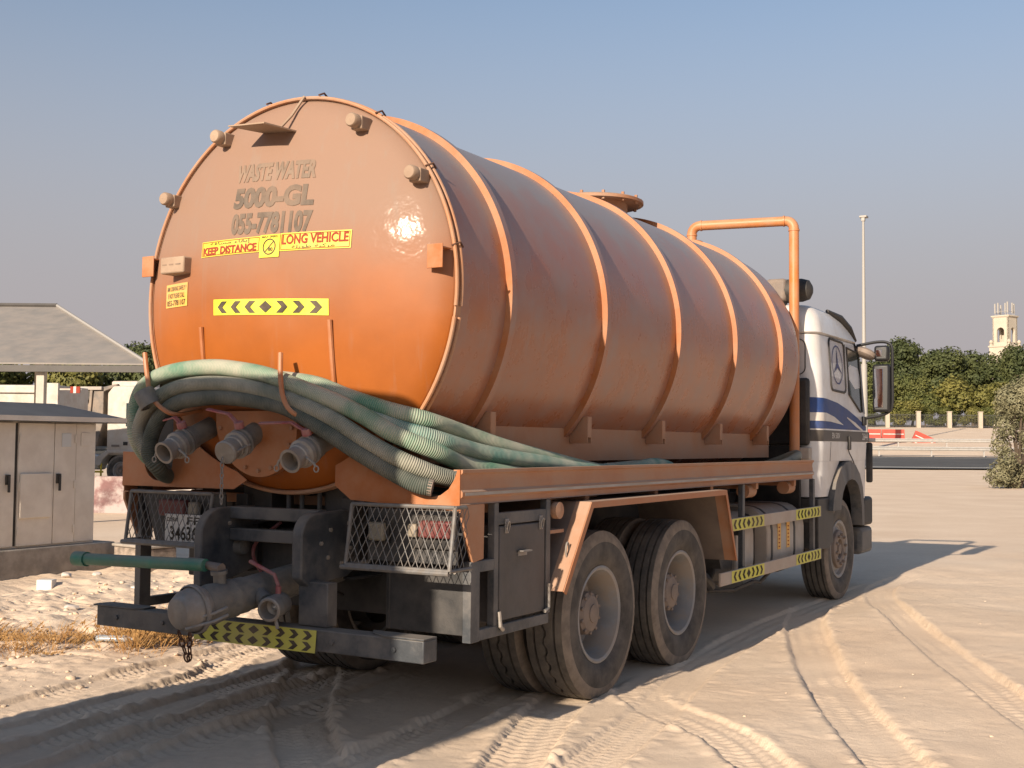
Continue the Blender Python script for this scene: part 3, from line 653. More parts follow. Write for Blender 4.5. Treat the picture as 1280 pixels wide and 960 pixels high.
# ------------------------------------------------------------------ concrete barriers left behind the tanker
def jersey(x, y, rz, m, lab):
    o = empty('concrete_barrier', (x, y, -.02), rz)
    MB().prism([(-.30, 0), (.30, 0), (.28, .12), (.13, .34), (.09, .84), (-.09, .84), (-.13, .34), (-.28, .12)], lambda p, q, t: (t, p, q), -.62, .62).build('barrier_body', m, o, .015)
    tag(o, lab, 'barrier', 'concrete barriers left of the tanker')
for k, (l_, m_, lab) in enumerate([(-9.95, 'barrier_white', 'white painted concrete barrier hidden by the kiosk end'), (-8.71, 'barrier_red', 'faded red and white concrete barrier next to the kiosk'), (-7.47, 'barrier_white', 'white painted concrete barrier beside the left light cage'),
                                   (-6.23, 'barrier_red', 'faded red concrete barrier hidden behind the tanker chassis')]):
    x, y = at(26.0 + k * .05, l_); jersey(x, y, fang, m_, lab)
# blue sheeting behind the dump truck
x, y = at(62, -23.5); o = empty('site_fence', (x, y, 0), fang)
for k in range(9): MB().box(-18.5 + k * 2.0, -16.53 + k * 2.0, -.02, .02, .1, 4.35).build('fence_panel', 'blue_sheet', o)
for k in range(10): MB().box(-18.54 + k * 2.0, -18.46 + k * 2.0, .022, .10, -.1, 4.4).build('fence_post', 'canopy_steel', o)
tag(o, 'dark blue sheet fence behind the parked dump truck', 'fence')

# ------------------------------------------------------------------ wheels
def tyre_profile(rad, w, grooves, shoulder=.035, gd=.020):
    """(t across width, radius) open profile from outer bead over the tread to inner bead"""
    h_ = w / 2; p = [(-h_ * .72, rad * .555), (-h_ * .86, rad * .60), (-h_ * .98, rad * .70), (-h_, rad * .78), (-h_ * .985, rad * .86), (-h_ * .95, rad * .92), (-h_ * .90, rad * .962), (-h_ * .86, rad * .985)]
    tw_ = h_ * .84; xs = [-tw_]
    for g in grooves: xs += [g - .007, g - .004, g + .004, g + .007]
    xs.append(tw_); cr = lambda x: rad * (1 - .012 * (x / h_) ** 2)
    pr = [(xs[0], cr(xs[0]))]
    for g in grooves: pr += [(g - .0085, cr(g)), (g - .0062, cr(g) - gd), (g + .0062, cr(g) - gd), (g + .0085, cr(g))]
    pr.append((xs[-1], cr(xs[-1])))
    return p, pr, [(-a, b) for a, b in p[::-1]]
def tyre_mesh(name, rad, w, grooves, zig, lugs, seg=120):
    pa, pt, pb = tyre_profile(rad, w, grooves); prof = pa + pt + pb; n = len(prof); vs = []; fs = []
    for k in range(seg):
        a = 2 * math.pi * k / seg
        for i, (t, r) in enumerate(prof):
            if len(pa) < i < len(pa) + len(pt) - 1:
                gi = (i - len(pa) - 1) // 4
                if zig[gi]: t += (.0085 if k % 4 < 2 else -.0085)
            if i in (6, n - 7) and lugs: r -= (.006 if k % 2 else 0)
            if i in (7, n - 8) and lugs: r -= (.009 if k % 2 else 0)
            vs.append((t, r * math.cos(a), r * math.sin(a)))
    for k in range(seg):
        k2 = (k + 1) % seg
        for i in range(n - 1): fs.append((k * n + i, k * n + i + 1, k2 * n + i + 1, k2 * n + i))
    me_ = bpy.data.meshes.new(name); me_.from_pydata(vs, [], fs); me_.materials.append(MATS['rubber']); me_.materials.append(MATS['rubber_side']); me_.materials.append(MATS['rubber_dusty']); me_.materials.append(MATS['black'])
    mi = np.zeros(len(fs), 'i4')
    for k in range(seg):
        for i in range(n - 1):
            if i < 4 or i > n - 6: mi[k * (n - 1) + i] = 1
            elif i < 8 or i > n - 10: mi[k * (n - 1) + i] = 2
            elif prof[i][1] < rad * .972 and prof[i + 1][1] < rad * .972: mi[k * (n - 1) + i] = 3
    me_.polygons.foreach_set('material_index', mi); me_.shade_smooth(); me_.set_sharp_from_angle(angle=R(38)); me_.flip_normals(); return me_
WR = .54
ME_T3 = tyre_mesh('tyre', WR, .295, (-.07, 0, .07), (0, 1, 0), True)
ME_T2 = tyre_mesh('tyre', WR, .295, (-.085, -.03, .03, .085), (0, 0, 0, 0), False)
def mesh_of(mb, name, m, smooth=35):
    o = mb.build(name, m, None, 0, smooth); me_ = o.data; bpy.data.objects.remove(o); return me_
def rim_drive():
    """deep dished drive rim, +x is the outside face"""
    mb = MB(); mb.lathe([(.105, .305), (.122, .312), (.126, .300), (.118, .285), (.06, .268), (-.02, .262), (-.075, .258), (-.085, .24), (-.088, .16), (-.088, .05)], (0, 0, 0), (1, 0, 0), 56)
    mb.lathe([(-.14, .30), (-.12, .27), (-.09, .262)], (0, 0, 0), (1, 0, 0), 40); return mb
ME_RIM = mesh_of(rim_drive(), 'rim', 'rim')
mb = MB(); mb.lathe([(-.09, .150), (.02, .140), (.045, .136), (.055, .118), (.062, .112), (.075, .060), (.082, .058), (.086, .03), (.086, .001)], (0, 0, 0), (1, 0, 0), 40)
for k in range(10):
    a = k * 2 * math.pi / 10; mb.lathe([(.045, .013), (.060, .013), (.064, .007), (.064, .0005)], (0, .126 * math.cos(a), .126 * math.sin(a)), (1, 0, 0), 6)
    mb.lathe([(-.09, .017), (-.055, .017), (-.052, .001)], (0, .185 * math.cos(a + .3), .185 * math.sin(a + .3)), (1, 0, 0), 6)
ME_HUB = mesh_of(mb, 'hub', 'hub')
mb = MB(); mb.lathe([(-.13, .29), (.06, .262), (.105, .290), (.122, .308), (.127, .300), (.118, .275), (.085, .262), (.075, .235), (.10, .20), (.115, .17)], (0, 0, 0), (1, 0, 0), 56)
ME_RIMF = mesh_of(mb, 'rim', 'rim')
mb = MB(); mb.lathe([(.10, .205), (.128, .200), (.136, .188), (.136, .12), (.130, .105), (.10, .098), (.10, .055), (.135, .05), (.14, .03), (.14, .001)], (0, 0, 0), (1, 0, 0), 48)
for k in range(10):
    a = k * 2 * math.pi / 10; mb.lathe([(.135, .016), (.160, .016), (.165, .008), (.165, .0005)], (0, .155 * math.cos(a), .155 * math.sin(a)), (1, 0, 0), 6)
ME_HUBF = mesh_of(mb, 'hub', 'hub')
def wheel(parent, x, y, side, tyre, rim, hub, rot=0, steer=0, zc=WR - .02):
    w_ = empty('wheel', (x, y, zc), steer + (0 if side > 0 else math.pi)); w_.parent = parent
    for nm, me_ in (('tyre', tyre), ('rim', rim), ('hub', hub)):
        if me_ is None: continue
        o = bpy.data.objects.new(nm, me_); COL.objects.link(o); o.parent = w_; o.rotation_euler.x = rot
    return w_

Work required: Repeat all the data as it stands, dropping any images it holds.

Output below:
Continue the Blender Python script for this scene: part 3, from line 653. More parts follow. Write for Blender 4.5. Treat the picture as 1280 pixels wide and 960 pixels high.
# ------------------------------------------------------------------ concrete barriers left behind the tanker
def jersey(x, y, rz, m, lab):
    o = empty('concrete_barrier', (x, y, -.02), rz)
    MB().prism([(-.30, 0), (.30, 0), (.28, .12), (.13, .34), (.09, .84), (-.09, .84), (-.13, .34), (-.28, .12)], lambda p, q, t: (t, p, q), -.62, .62).build('barrier_body', m, o, .015)
    tag(o, lab, 'barrier', 'concrete barriers left of the tanker')
for k, (l_, m_, lab) in enumerate([(-9.95, 'barrier_white', 'white painted concrete barrier hidden by the kiosk end'), (-8.71, 'barrier_red', 'faded red and white concrete barrier next to the kiosk'), (-7.47, 'barrier_white', 'white painted concrete barrier beside the left light cage'),
                                   (-6.23, 'barrier_red', 'faded red concrete barrier hidden behind the tanker chassis')]):
    x, y = at(26.0 + k * .05, l_); jersey(x, y, fang, m_, lab)
# blue sheeting behind the dump truck
x, y = at(62, -23.5); o = empty('site_fence', (x, y, 0), fang)
for k in range(9): MB().box(-18.5 + k * 2.0, -16.53 + k * 2.0, -.02, .02, .1, 4.35).build('fence_panel', 'blue_sheet', o)
for k in range(10): MB().box(-18.54 + k * 2.0, -18.46 + k * 2.0, .022, .10, -.1, 4.4).build('fence_post', 'canopy_steel', o)
tag(o, 'dark blue sheet fence behind the parked dump truck', 'fence')

# ------------------------------------------------------------------ wheels
def tyre_profile(rad, w, grooves, shoulder=.035, gd=.020):
    """(t across width, radius) open profile from outer bead over the tread to inner bead"""
    h_ = w / 2; p = [(-h_ * .72, rad * .555), (-h_ * .86, rad * .60), (-h_ * .98, rad * .70), (-h_, rad * .78), (-h_ * .985, rad * .86), (-h_ * .95, rad * .92), (-h_ * .90, rad * .962), (-h_ * .86, rad * .985)]
    tw_ = h_ * .84; xs = [-tw_]
    for g in grooves: xs += [g - .007, g - .004, g + .004, g + .007]
    xs.append(tw_); cr = lambda x: rad * (1 - .012 * (x / h_) ** 2)
    pr = [(xs[0], cr(xs[0]))]
    for g in grooves: pr += [(g - .0085, cr(g)), (g - .0062, cr(g) - gd), (g + .0062, cr(g) - gd), (g + .0085, cr(g))]
    pr.append((xs[-1], cr(xs[-1])))
    return p, pr, [(-a, b) for a, b in p[::-1]]
def tyre_mesh(name, rad, w, grooves, zig, lugs, seg=120):
    pa, pt, pb = tyre_profile(rad, w, grooves); prof = pa + pt + pb; n = len(prof); vs = []; fs = []
    for k in range(seg):
        a = 2 * math.pi * k / seg
        for i, (t, r) in enumerate(prof):
            if len(pa) < i < len(pa) + len(pt) - 1:
                gi = (i - len(pa) - 1) // 4
                if zig[gi]: t += (.0085 if k % 4 < 2 else -.0085)
            if i in (6, n - 7) and lugs: r -= (.006 if k % 2 else 0)
            if i in (7, n - 8) and lugs: r -= (.009 if k % 2 else 0)
            vs.append((t, r * math.cos(a), r * math.sin(a)))
    for k in range(seg):
        k2 = (k + 1) % seg
        for i in range(n - 1): fs.append((k * n + i, k * n + i + 1, k2 * n + i + 1, k2 * n + i))
    me_ = bpy.data.meshes.new(name); me_.from_pydata(vs, [], fs); me_.materials.append(MATS['rubber']); me_.materials.append(MATS['rubber_side']); me_.materials.append(MATS['rubber_dusty']); me_.materials.append(MATS['black'])
    mi = np.zeros(len(fs), 'i4')
    for k in range(seg):
        for i in range(n - 1):
            if i < 4 or i > n - 6: mi[k * (n - 1) + i] = 1
            elif i < 8 or i > n - 10: mi[k * (n - 1) + i] = 2
            elif prof[i][1] < rad * .972 and prof[i + 1][1] < rad * .972: mi[k * (n - 1) + i] = 3
    me_.polygons.foreach_set('material_index', mi); me_.shade_smooth(); me_.set_sharp_from_angle(angle=R(38)); me_.flip_normals(); return me_
WR = .54
ME_T3 = tyre_mesh('tyre', WR, .295, (-.07, 0, .07), (0, 1, 0), True)
ME_T2 = tyre_mesh('tyre', WR, .295, (-.085, -.03, .03, .085), (0, 0, 0, 0), False)
def mesh_of(mb, name, m, smooth=35):
    o = mb.build(name, m, None, 0, smooth); me_ = o.data; bpy.data.objects.remove(o); return me_
def rim_drive():
    """deep dished drive rim, +x is the outside face"""
    mb = MB(); mb.lathe([(.105, .305), (.122, .312), (.126, .300), (.118, .285), (.06, .268), (-.02, .262), (-.075, .258), (-.085, .24), (-.088, .16), (-.088, .05)], (0, 0, 0), (1, 0, 0), 56)
    mb.lathe([(-.14, .30), (-.12, .27), (-.09, .262)], (0, 0, 0), (1, 0, 0), 40); return mb
ME_RIM = mesh_of(rim_drive(), 'rim', 'rim')
mb = MB(); mb.lathe([(-.09, .150), (.02, .140), (.045, .136), (.055, .118), (.062, .112), (.075, .060), (.082, .058), (.086, .03), (.086, .001)], (0, 0, 0), (1, 0, 0), 40)
for k in range(10):
    a = k * 2 * math.pi / 10; mb.lathe([(.045, .013), (.060, .013), (.064, .007), (.064, .0005)], (0, .126 * math.cos(a), .126 * math.sin(a)), (1, 0, 0), 6)
    mb.lathe([(-.09, .017), (-.055, .017), (-.052, .001)], (0, .185 * math.cos(a + .3), .185 * math.sin(a + .3)), (1, 0, 0), 6)
ME_HUB = mesh_of(mb, 'hub', 'hub')
mb = MB(); mb.lathe([(-.13, .29), (.06, .262), (.105, .290), (.122, .308), (.127, .300), (.118, .275), (.085, .262), (.075, .235), (.10, .20), (.115, .17)], (0, 0, 0), (1, 0, 0), 56)
ME_RIMF = mesh_of(mb, 'rim', 'rim')
mb = MB(); mb.lathe([(.10, .205), (.128, .200), (.136, .188), (.136, .12), (.130, .105), (.10, .098), (.10, .055), (.135, .05), (.14, .03), (.14, .001)], (0, 0, 0), (1, 0, 0), 48)
for k in range(10):
    a = k * 2 * math.pi / 10; mb.lathe([(.135, .016), (.160, .016), (.165, .008), (.165, .0005)], (0, .155 * math.cos(a), .155 * math.sin(a)), (1, 0, 0), 6)
ME_HUBF = mesh_of(mb, 'hub', 'hub')
def wheel(parent, x, y, side, tyre, rim, hub, rot=0, steer=0, zc=WR - .02):
    w_ = empty('wheel', (x, y, zc), steer + (0 if side > 0 else math.pi)); w_.parent = parent
    for nm, me_ in (('tyre', tyre), ('rim', rim), ('hub', hub)):
        if me_ is None: continue
        o = bpy.data.objects.new(nm, me_); COL.objects.link(o); o.parent = w_; o.rotation_euler.x = rot
    return w_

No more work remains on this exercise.